> [Information supplied]
──────────

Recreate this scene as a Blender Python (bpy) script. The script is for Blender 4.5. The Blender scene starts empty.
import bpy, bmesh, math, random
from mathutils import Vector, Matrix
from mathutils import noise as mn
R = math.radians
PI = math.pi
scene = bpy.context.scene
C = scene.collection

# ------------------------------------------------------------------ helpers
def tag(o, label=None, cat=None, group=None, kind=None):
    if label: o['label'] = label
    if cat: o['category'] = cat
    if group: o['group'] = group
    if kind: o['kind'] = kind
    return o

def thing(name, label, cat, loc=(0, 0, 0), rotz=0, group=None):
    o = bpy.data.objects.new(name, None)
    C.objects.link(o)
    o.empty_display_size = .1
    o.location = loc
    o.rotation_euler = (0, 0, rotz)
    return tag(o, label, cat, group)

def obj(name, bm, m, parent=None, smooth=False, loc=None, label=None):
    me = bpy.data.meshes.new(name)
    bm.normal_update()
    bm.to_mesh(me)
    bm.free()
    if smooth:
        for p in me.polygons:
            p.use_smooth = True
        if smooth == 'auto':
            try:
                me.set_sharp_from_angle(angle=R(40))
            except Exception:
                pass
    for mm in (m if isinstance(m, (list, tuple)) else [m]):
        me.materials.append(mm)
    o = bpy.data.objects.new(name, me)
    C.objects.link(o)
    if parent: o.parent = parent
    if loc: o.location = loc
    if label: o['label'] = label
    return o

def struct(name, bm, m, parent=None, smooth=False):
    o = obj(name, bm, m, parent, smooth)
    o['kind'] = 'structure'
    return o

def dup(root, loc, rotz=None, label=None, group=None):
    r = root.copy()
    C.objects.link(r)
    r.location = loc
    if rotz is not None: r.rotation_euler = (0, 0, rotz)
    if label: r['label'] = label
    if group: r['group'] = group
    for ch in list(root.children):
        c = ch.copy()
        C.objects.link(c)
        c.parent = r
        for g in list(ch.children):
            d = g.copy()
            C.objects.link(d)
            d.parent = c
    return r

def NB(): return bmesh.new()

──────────

> [Direction] Give back each line above precisely as it stands.

> [Finished exercise]
Recreate this scene as a Blender Python (bpy) script. The script is for Blender 4.5. The Blender scene starts empty.
import bpy, bmesh, math, random
from mathutils import Vector, Matrix
from mathutils import noise as mn
R = math.radians
PI = math.pi
scene = bpy.context.scene
C = scene.collection

# ------------------------------------------------------------------ helpers
def tag(o, label=None, cat=None, group=None, kind=None):
    if label: o['label'] = label
    if cat: o['category'] = cat
    if group: o['group'] = group
    if kind: o['kind'] = kind
    return o

def thing(name, label, cat, loc=(0, 0, 0), rotz=0, group=None):
    o = bpy.data.objects.new(name, None)
    C.objects.link(o)
    o.empty_display_size = .1
    o.location = loc
    o.rotation_euler = (0, 0, rotz)
    return tag(o, label, cat, group)

def obj(name, bm, m, parent=None, smooth=False, loc=None, label=None):
    me = bpy.data.meshes.new(name)
    bm.normal_update()
    bm.to_mesh(me)
    bm.free()
    if smooth:
        for p in me.polygons:
            p.use_smooth = True
        if smooth == 'auto':
            try:
                me.set_sharp_from_angle(angle=R(40))
            except Exception:
                pass
    for mm in (m if isinstance(m, (list, tuple)) else [m]):
        me.materials.append(mm)
    o = bpy.data.objects.new(name, me)
    C.objects.link(o)
    if parent: o.parent = parent
    if loc: o.location = loc
    if label: o['label'] = label
    return o

def struct(name, bm, m, parent=None, smooth=False):
    o = obj(name, bm, m, parent, smooth)
    o['kind'] = 'structure'
    return o

def dup(root, loc, rotz=None, label=None, group=None):
    r = root.copy()
    C.objects.link(r)
    r.location = loc
    if rotz is not None: r.rotation_euler = (0, 0, rotz)
    if label: r['label'] = label
    if group: r['group'] = group
    for ch in list(root.children):
        c = ch.copy()
        C.objects.link(c)
        c.parent = r
        for g in list(ch.children):
            d = g.copy()
            C.objects.link(d)
            d.parent = c
    return r

def NB(): return bmesh.new()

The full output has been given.